= THE REQUEST =
Reproduce all of the data exactly, with no line skipped.

= SOURCE DATA =

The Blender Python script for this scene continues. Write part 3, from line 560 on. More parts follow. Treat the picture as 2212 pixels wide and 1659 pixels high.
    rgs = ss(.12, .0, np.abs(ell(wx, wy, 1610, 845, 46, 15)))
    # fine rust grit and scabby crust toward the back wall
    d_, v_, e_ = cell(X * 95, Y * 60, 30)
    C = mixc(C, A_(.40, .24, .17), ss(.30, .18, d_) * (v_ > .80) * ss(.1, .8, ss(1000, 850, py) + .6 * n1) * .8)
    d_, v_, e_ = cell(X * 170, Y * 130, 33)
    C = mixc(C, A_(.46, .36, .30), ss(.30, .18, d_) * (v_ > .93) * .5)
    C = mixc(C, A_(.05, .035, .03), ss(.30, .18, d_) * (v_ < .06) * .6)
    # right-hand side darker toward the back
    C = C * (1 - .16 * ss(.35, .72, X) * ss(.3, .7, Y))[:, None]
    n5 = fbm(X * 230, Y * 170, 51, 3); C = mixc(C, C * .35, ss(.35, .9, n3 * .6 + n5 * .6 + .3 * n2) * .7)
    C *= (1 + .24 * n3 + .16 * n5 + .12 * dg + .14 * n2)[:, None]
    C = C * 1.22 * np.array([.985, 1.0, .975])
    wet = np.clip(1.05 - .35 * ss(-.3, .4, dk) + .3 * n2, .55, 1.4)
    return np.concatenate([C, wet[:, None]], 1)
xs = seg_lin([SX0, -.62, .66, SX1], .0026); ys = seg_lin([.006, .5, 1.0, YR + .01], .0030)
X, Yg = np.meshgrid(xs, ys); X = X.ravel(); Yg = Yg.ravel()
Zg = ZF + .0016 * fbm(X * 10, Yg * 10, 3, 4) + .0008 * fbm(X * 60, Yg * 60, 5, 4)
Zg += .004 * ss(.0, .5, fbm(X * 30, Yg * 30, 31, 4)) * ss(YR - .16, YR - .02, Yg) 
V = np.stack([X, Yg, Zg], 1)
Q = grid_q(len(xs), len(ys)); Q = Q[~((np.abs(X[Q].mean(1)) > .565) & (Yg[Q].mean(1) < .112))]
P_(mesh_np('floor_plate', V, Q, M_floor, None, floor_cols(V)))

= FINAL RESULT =
The Blender Python script for this scene continues. Write part 3, from line 560 on. More parts follow. Treat the picture as 2212 pixels wide and 1659 pixels high.
    rgs = ss(.12, .0, np.abs(ell(wx, wy, 1610, 845, 46, 15)))
    # fine rust grit and scabby crust toward the back wall
    d_, v_, e_ = cell(X * 95, Y * 60, 30)
    C = mixc(C, A_(.40, .24, .17), ss(.30, .18, d_) * (v_ > .80) * ss(.1, .8, ss(1000, 850, py) + .6 * n1) * .8)
    d_, v_, e_ = cell(X * 170, Y * 130, 33)
    C = mixc(C, A_(.46, .36, .30), ss(.30, .18, d_) * (v_ > .93) * .5)
    C = mixc(C, A_(.05, .035, .03), ss(.30, .18, d_) * (v_ < .06) * .6)
    # right-hand side darker toward the back
    C = C * (1 - .16 * ss(.35, .72, X) * ss(.3, .7, Y))[:, None]
    n5 = fbm(X * 230, Y * 170, 51, 3); C = mixc(C, C * .35, ss(.35, .9, n3 * .6 + n5 * .6 + .3 * n2) * .7)
    C *= (1 + .24 * n3 + .16 * n5 + .12 * dg + .14 * n2)[:, None]
    C = C * 1.22 * np.array([.985, 1.0, .975])
    wet = np.clip(1.05 - .35 * ss(-.3, .4, dk) + .3 * n2, .55, 1.4)
    return np.concatenate([C, wet[:, None]], 1)
xs = seg_lin([SX0, -.62, .66, SX1], .0026); ys = seg_lin([.006, .5, 1.0, YR + .01], .0030)
X, Yg = np.meshgrid(xs, ys); X = X.ravel(); Yg = Yg.ravel()
Zg = ZF + .0016 * fbm(X * 10, Yg * 10, 3, 4) + .0008 * fbm(X * 60, Yg * 60, 5, 4)
Zg += .004 * ss(.0, .5, fbm(X * 30, Yg * 30, 31, 4)) * ss(YR - .16, YR - .02, Yg) 
V = np.stack([X, Yg, Zg], 1)
Q = grid_q(len(xs), len(ys)); Q = Q[~((np.abs(X[Q].mean(1)) > .565) & (Yg[Q].mean(1) < .112))]
P_(mesh_np('floor_plate', V, Q, M_floor, None, floor_cols(V)))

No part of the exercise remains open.